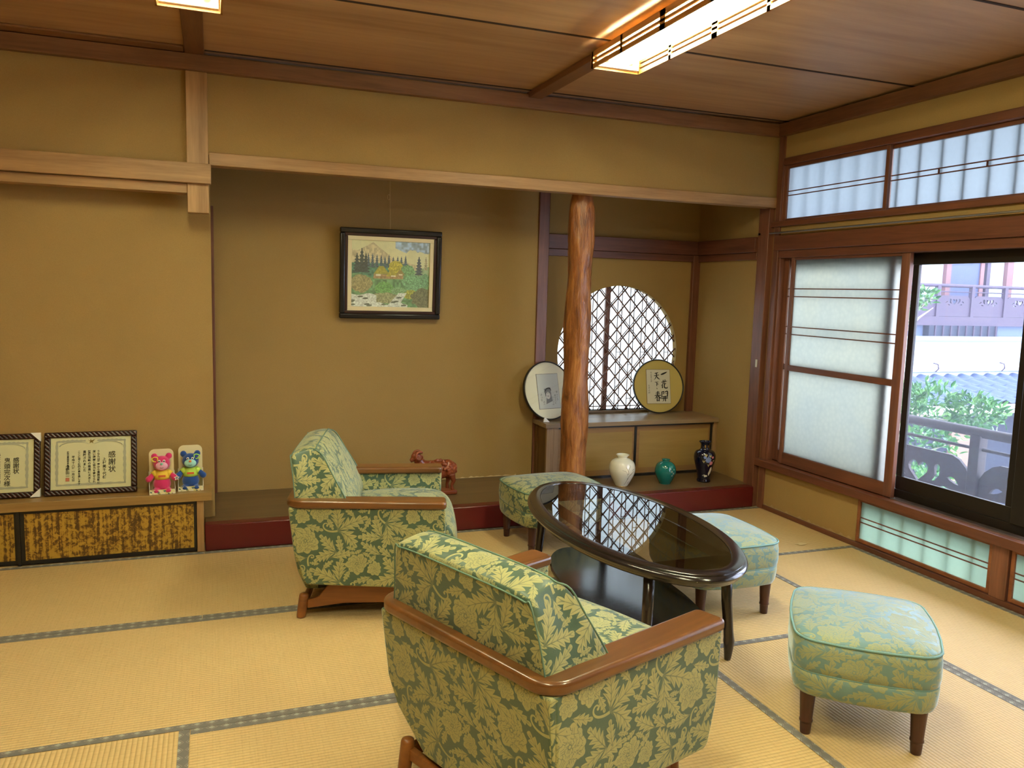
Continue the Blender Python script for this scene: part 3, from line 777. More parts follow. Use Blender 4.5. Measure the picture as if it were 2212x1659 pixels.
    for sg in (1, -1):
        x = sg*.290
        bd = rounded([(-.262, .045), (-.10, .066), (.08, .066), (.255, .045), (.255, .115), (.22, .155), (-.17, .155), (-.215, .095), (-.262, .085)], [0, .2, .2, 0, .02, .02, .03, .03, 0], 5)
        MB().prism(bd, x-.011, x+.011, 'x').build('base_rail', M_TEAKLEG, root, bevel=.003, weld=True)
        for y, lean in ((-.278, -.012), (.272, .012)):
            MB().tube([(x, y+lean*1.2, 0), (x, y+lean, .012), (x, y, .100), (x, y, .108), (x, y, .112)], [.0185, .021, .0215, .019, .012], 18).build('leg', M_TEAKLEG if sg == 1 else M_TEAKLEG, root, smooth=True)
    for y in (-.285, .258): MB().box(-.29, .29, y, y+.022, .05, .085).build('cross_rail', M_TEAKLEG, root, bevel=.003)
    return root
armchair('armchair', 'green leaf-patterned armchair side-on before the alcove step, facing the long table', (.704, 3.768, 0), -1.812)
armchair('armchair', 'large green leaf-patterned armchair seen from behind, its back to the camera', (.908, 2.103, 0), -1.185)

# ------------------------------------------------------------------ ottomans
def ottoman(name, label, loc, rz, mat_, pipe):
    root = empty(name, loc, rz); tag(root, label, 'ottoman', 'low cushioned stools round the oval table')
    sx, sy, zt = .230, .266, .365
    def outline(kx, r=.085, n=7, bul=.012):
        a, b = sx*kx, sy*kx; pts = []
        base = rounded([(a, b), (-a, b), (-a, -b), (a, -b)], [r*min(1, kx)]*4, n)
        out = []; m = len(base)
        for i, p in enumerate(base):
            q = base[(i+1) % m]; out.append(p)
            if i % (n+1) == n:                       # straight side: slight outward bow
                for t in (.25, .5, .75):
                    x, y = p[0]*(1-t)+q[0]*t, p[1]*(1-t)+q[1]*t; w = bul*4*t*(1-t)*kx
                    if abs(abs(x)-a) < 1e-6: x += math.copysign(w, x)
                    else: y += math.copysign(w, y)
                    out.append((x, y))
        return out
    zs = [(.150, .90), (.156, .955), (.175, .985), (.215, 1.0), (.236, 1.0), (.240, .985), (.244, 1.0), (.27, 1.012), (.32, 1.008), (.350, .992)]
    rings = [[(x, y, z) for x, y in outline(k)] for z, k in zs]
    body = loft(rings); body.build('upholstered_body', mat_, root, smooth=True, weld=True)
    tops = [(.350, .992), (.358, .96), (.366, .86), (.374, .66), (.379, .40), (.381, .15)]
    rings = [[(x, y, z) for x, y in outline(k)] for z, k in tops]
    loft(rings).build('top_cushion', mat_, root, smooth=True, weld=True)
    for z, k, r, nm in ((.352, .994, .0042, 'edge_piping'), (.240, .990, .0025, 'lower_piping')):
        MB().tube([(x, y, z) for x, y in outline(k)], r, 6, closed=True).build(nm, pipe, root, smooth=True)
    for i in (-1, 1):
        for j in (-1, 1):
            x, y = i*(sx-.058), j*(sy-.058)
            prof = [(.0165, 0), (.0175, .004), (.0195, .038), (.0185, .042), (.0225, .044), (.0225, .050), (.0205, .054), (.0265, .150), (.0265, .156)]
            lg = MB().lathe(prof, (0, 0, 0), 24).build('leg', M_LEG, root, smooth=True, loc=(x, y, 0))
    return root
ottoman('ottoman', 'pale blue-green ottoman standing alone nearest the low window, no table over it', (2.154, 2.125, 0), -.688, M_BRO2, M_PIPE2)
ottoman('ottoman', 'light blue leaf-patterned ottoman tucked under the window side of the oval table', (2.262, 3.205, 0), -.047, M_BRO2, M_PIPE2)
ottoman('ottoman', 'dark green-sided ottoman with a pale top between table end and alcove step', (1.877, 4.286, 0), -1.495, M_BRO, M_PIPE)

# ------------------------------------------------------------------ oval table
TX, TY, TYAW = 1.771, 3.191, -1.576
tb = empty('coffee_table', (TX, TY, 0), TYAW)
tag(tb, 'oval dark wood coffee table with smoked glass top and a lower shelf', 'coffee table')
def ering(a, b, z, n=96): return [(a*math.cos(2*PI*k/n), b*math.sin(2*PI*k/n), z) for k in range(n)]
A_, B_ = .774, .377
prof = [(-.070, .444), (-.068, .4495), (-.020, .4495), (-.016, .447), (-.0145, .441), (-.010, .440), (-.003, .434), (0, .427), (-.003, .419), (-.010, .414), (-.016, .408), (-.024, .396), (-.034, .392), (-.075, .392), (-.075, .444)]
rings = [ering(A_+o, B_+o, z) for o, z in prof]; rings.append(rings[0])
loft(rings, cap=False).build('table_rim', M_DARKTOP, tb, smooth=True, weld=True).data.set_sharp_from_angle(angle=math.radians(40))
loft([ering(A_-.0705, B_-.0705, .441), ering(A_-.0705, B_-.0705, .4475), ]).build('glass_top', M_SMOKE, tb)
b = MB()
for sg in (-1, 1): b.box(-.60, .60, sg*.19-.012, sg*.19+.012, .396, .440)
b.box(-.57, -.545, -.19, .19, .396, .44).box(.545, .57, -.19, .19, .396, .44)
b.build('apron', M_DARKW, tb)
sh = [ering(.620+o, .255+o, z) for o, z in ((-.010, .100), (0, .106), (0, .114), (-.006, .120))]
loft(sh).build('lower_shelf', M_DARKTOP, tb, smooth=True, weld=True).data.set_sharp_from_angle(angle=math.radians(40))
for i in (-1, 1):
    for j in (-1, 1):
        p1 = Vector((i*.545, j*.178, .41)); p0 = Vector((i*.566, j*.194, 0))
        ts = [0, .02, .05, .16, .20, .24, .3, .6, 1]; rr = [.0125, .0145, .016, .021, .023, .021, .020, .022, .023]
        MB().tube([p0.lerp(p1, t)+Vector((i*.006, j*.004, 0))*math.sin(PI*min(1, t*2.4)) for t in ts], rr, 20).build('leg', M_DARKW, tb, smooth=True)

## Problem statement
Repeat the lines of the listing above verbatim, beginning at its first line and ending at the line containing "armchair('armchair', 'large green", which is included. Omit pictures.

## Expected output
Continue the Blender Python script for this scene: part 3, from line 777. More parts follow. Use Blender 4.5. Measure the picture as if it were 2212x1659 pixels.
    for sg in (1, -1):
        x = sg*.290
        bd = rounded([(-.262, .045), (-.10, .066), (.08, .066), (.255, .045), (.255, .115), (.22, .155), (-.17, .155), (-.215, .095), (-.262, .085)], [0, .2, .2, 0, .02, .02, .03, .03, 0], 5)
        MB().prism(bd, x-.011, x+.011, 'x').build('base_rail', M_TEAKLEG, root, bevel=.003, weld=True)
        for y, lean in ((-.278, -.012), (.272, .012)):
            MB().tube([(x, y+lean*1.2, 0), (x, y+lean, .012), (x, y, .100), (x, y, .108), (x, y, .112)], [.0185, .021, .0215, .019, .012], 18).build('leg', M_TEAKLEG if sg == 1 else M_TEAKLEG, root, smooth=True)
    for y in (-.285, .258): MB().box(-.29, .29, y, y+.022, .05, .085).build('cross_rail', M_TEAKLEG, root, bevel=.003)
    return root
armchair('armchair', 'green leaf-patterned armchair side-on before the alcove step, facing the long table', (.704, 3.768, 0), -1.812)
armchair('armchair', 'large green leaf-patterned armchair seen from behind, its back to the camera', (.908, 2.103, 0), -1.185)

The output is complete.